During the late 19th and early 20th centuries, large numbers of people from northern and western Europe traveled in overcrowded ships to immigrate to the United States. They arrived to escape famine and religious discrimination, to buy farmland and cash in on the Gold Rush. This period also saw the beginning of immigration restrictions, starting with the Chinese Exclusion Act of 1882.
Although Ellis Island had been open since 1892, arrivals at the immigration station reached a peak at the turn of the century. From 1900 to 1915, more than 15 million immigrants came to the United States, with an increasing number from non-English speaking countries.

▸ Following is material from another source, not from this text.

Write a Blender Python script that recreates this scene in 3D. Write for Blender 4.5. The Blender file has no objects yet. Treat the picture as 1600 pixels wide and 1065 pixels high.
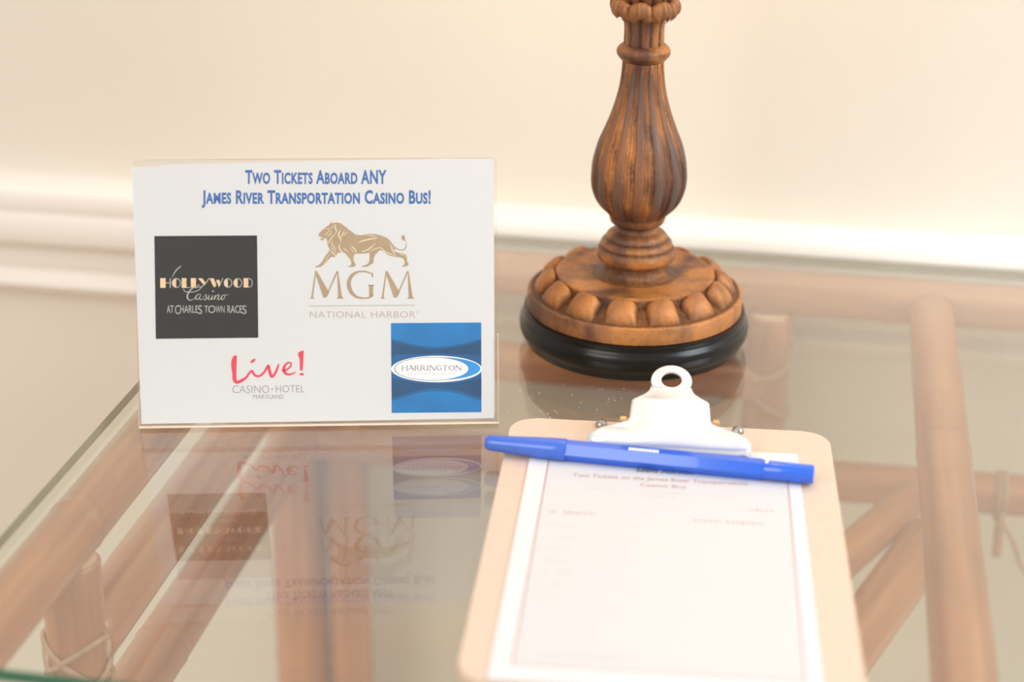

A massive wave of immigrants came from Ireland, where a potato blight had contributed to widespread famine in the mid-19th century. Foreigners from southern and eastern Europe, including Poland, Hungary, Slovakia and Greece, left their homelands to escape political and economic oppression. People of Jewish descent fled antisemitism in czarist Russia, while poverty drove many Italians to seek better lives in America. Non-Europeans from Syria, Turkey and Armenia were also entering the United States in high numbers, seeking economic opportunity.
Augustus Sherman, an Ellis Island Chief Registry Clerk and amateur photographer, captured his unique view on the immigration influx by bringing his camera to work. Sherman's photos showcase the wide array of cultures represented in the people who passed through the station's doors from 1905 to 1914.
The onset of World War I in 1914 eventually slowed the flow of immigrants into the country and foreigners increasingly became targets of suspicion. In the 1920s, legislation set further limits on immigration, including a quota system that restricted entry to 2 percent of the total number of people of each nationality in America. By 1954, Ellis Island, the starting point for millions of immigrants who would contribute to a diverse nation, would finally close its doors.